The well-known portrait of Boothby by Joseph Wright of Derby, from 1781, shows him reclining in a wooded glade with a book carrying on its cover simply the name Rousseau, indicating Boothby's admiration and promotion of the writer and his work generally.
Several portraits were also made of Boothby's daughter, Penelope — by Henry Fuseli and Joshua Reynolds and in sculpture by Thomas Banks. She died young, and was the subject of a book of poetry by her grieving father.
Boothby was born in 1744. He inherited his unusual forename from Hill Brooke, the second wife of the fourth Baronet Boothby, of Broadlow Ash, Sir William. Brooke Boothby is sometimes referred to as the seventh Baronet as there was some confusion over the appointment of the first Baronet. He was educated at St John's College, Cambridge, matriculating in 1761.

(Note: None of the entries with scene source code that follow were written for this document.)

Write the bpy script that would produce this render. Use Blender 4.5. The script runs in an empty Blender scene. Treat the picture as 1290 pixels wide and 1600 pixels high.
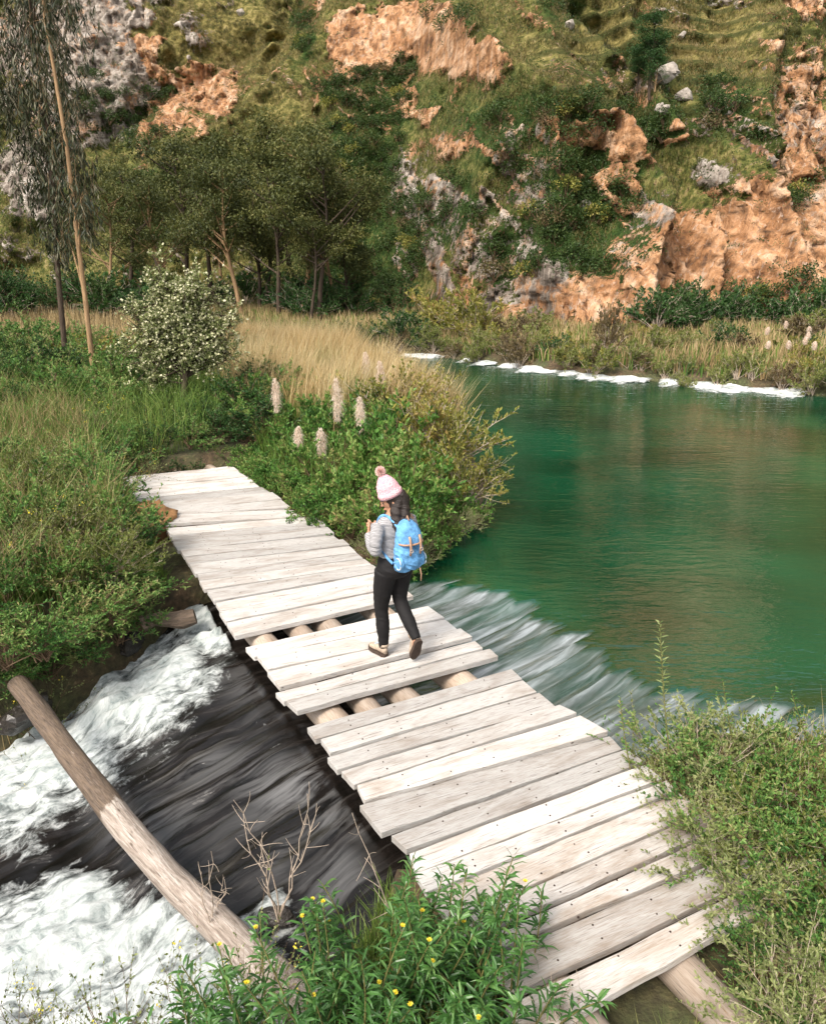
import bpy, math, random
import numpy as np
from math import radians as R_
S = bpy.context.scene
COL = S.collection
rng = np.random.default_rng(7)
# ---------------------------------------------------------------- camera
F, HZ, CH = 1150.0, 400.0, 3.42
TILT = math.atan((800 - HZ) / F)
CT, ST = math.cos(TILT), math.sin(TILT)
cam = bpy.data.cameras.new('camera'); camo = bpy.data.objects.new('camera', cam); COL.objects.link(camo)
camo.location = (0, 0, CH); camo.rotation_euler = (math.pi/2 - TILT, 0, 0)
cam.sensor_fit = 'VERTICAL'; cam.sensor_height = 24; cam.lens = 24 * F / 1600; cam.clip_end = 2000; cam.clip_start = .05
S.camera = camo
def ray(px, py):
    x = (px - 645) / F; y = -(py - 800) / F
    return np.array([x, CT + y*ST, -ST + y*CT])
def at(px, py, z=0.0):
    d = ray(px, py); return np.array([0, 0, CH]) + d * ((z - CH) / d[2])
def aty(px, py, Y):
    d = ray(px, py); return np.array([0, 0, CH]) + d * (Y / d[1])
def proj(P):
    P = np.asarray(P, float); v = P - np.array([0, 0, CH])
    dep = v[..., 1]*CT - v[..., 2]*ST
    up = v[..., 1]*ST + v[..., 2]*CT
    dep = np.maximum(dep, .05)
    return 645 + F*v[..., 0]/dep, 800 - F*up/dep
# ---------------------------------------------------------------- noise
def vnoise(P, seed=0):
    P = np.asarray(P, float); I = np.floor(P).astype(np.int64); f = P - I; f = f*f*(3-2*f)
    def h(i, j, k):
        n = (i*374761393 + j*668265263 + k*2147483647*3 + seed*974711) & 0xffffffff
        n = ((n ^ (n >> 13)) * 1274126177) & 0xffffffff
        n = ((n ^ (n >> 16)) * 2246822519) & 0xffffffff
        return ((n ^ (n >> 15)) & 0xffff) / 65535.0
    r = 0
    for a in (0, 1):
        for b in (0, 1):
            for c in (0, 1):
                w = (f[..., 0] if a else 1-f[..., 0])*(f[..., 1] if b else 1-f[..., 1])*(f[..., 2] if c else 1-f[..., 2])
                r = r + w*h(I[..., 0]+a, I[..., 1]+b, I[..., 2]+c)
    return r*2-1
def fbm(P, o=4, seed=0, g=.5):
    P = np.asarray(P, float); r = 0; a = 1
    for i in range(o):
        r = r + a*vnoise(P*(2.03**i)+i*17.3, seed+i); a *= g
    return r
def smooth(a, b, x):
    t = np.clip((x-a)/(b-a), 0, 1); return t*t*(3-2*t)
def blocks(x, z, sx, sz, seed):
    X, Z = x/sx, z/sz; I, J = np.floor(X).astype(np.int64), np.floor(Z).astype(np.int64)
    def h(i, j, k):
        n = (i*374761393+j*668265263+k*974711+seed*1013) & 0xffffffff; n = ((n ^ (n >> 13))*1274126177) & 0xffffffff; n = ((n ^ (n >> 16))*2246822519) & 0xffffffff
        return ((n ^ (n >> 15)) & 0xffff)/65535.
    d1 = np.full(X.shape, 9.); d2 = np.full(X.shape, 9.); off = np.zeros(X.shape); tone = np.zeros(X.shape)
    for a in (-1, 0, 1):
        for b in (-1, 0, 1):
            i, j = I+a, J+b; cx = i+.1+.8*h(i, j, 1); cz = j+.1+.8*h(i, j, 2); dx, dz = X-cx, Z-cz; d = np.hypot(dx, dz); n_ = d < d1
            d2 = np.where(n_, d1, np.minimum(d2, d)); tone = np.where(n_, h(i, j, 5), tone)
            off = np.where(n_, (h(i, j, 3)-.5)+(h(i, j, 4)-.5)*1.3*dx+(h(i, j, 6)-.65)*1.3*dz, off); d1 = np.where(n_, d, d1)
    return off, d2-d1, tone
# ---------------------------------------------------------------- mesh builder
class MB:
    def __init__(s): s.v = []; s.n = 0; s.f = []; s.t = []
    def add(s, V, faces, mat=0, tint=None):
        """faces: list of int arrays (m,k)"""
        V = np.asarray(V, np.float32).reshape(-1, 3)
        for fa in faces:
            fa = np.asarray(fa, np.int64)
            if len(fa): s.f.append((fa + s.n, mat))
        s.v.append(V); s.n += len(V)
        s.t.append(np.full(len(V), .5, np.float32) if tint is None else np.asarray(tint, np.float32))
    def mesh(s, name, mats, smooth_=False, attrs=None):
        me = bpy.data.meshes.new(name)
        V = np.concatenate(s.v) if s.v else np.zeros((0, 3), np.float32)
        me.vertices.add(len(V)); me.vertices.foreach_set('co', V.ravel())
        nl = sum(f.size for f, m in s.f); npg = sum(len(f) for f, m in s.f)
        me.loops.add(nl); me.polygons.add(npg)
        li = np.concatenate([f.ravel() for f, m in s.f]).astype(np.int32)
        tot = np.concatenate([np.full(len(f), f.shape[1]) for f, m in s.f])
        st = np.concatenate([[0], np.cumsum(tot)[:-1]]).astype(np.int32)
        mi = np.concatenate([np.full(len(f), m) for f, m in s.f]).astype(np.int32)
        me.loops.foreach_set('vertex_index', li)
        me.polygons.foreach_set('loop_start', st)
        me.polygons.foreach_set('material_index', mi)
        me.polygons.foreach_set('use_smooth', np.full(npg, smooth_, bool))
        a = me.attributes.new('tint', 'FLOAT', 'POINT'); a.data.foreach_set('value', np.concatenate(s.t))
        for k, arr in (attrs or {}).items():
            a = me.attributes.new(k, 'FLOAT', 'POINT'); a.data.foreach_set('value', np.asarray(arr, np.float32))
        me.update(calc_edges=True); me.validate()
        for m in (mats if isinstance(mats, (list, tuple)) else [mats]): me.materials.append(m)
        return me
    def build(s, name, mats, parent=None, smooth_=False, attrs=None):
        return link(name, s.mesh(name, mats, smooth_, attrs), parent)
def link(name, data, parent=None):
    o = bpy.data.objects.new(name, data); COL.objects.link(o)
    if parent is not None: o.parent = parent
    return o
def tag(o, label=None, cat=None, group=None, kind=None):
    if label: o['label'] = label
    if cat: o['category'] = cat
    if group: o['group'] = group
    if kind: o['kind'] = kind
    return o
def empty(name, loc, rz=0):
    o = link(name, None); o.location = [float(q) for q in loc]; o.rotation_euler = (0, 0, float(rz)); return o
def copy_tree(o, loc, rz=0, sc=1.0, label=None, group=None):
    c = o.copy(); COL.objects.link(c)
    c.location = [float(q) for q in loc]; c.rotation_euler = (0, 0, float(rz))
    c.scale = sc if isinstance(sc, (tuple, list)) else (sc, sc, sc)
    if label: c['label'] = label
    if group: c['group'] = group
    for ch in o.children:
        d = ch.copy(); COL.objects.link(d); d.parent = c
    return c
def grid_faces(nu, nv):
    i = np.arange(nu*nv).reshape(nu, nv)
    return np.stack([i[:-1, :-1], i[1:, :-1], i[1:, 1:], i[:-1, 1:]], -1).reshape(-1, 4)
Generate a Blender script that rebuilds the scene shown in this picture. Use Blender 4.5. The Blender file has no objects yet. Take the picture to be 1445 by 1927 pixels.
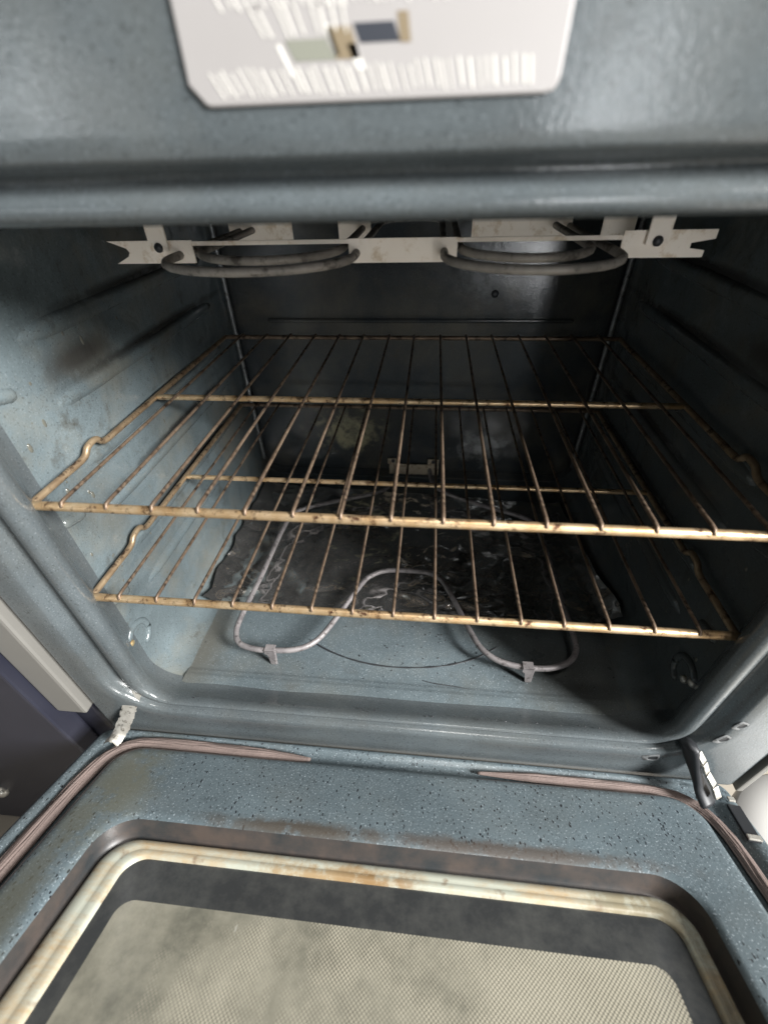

Boothby was active in local intellectual life as an associate of the scientific group, the Lunar Society which was interested in the application of the sciences to modern life and its development, and the Lichfield Botanical Society. He, members of the Lunar Society and the intellectual circle of Lichfield, met the free-thinking Jean-Jacques Rousseau who fled from France in 1766–7 and was staying at Wootton, near Boothby's home, Ashbourne Hall.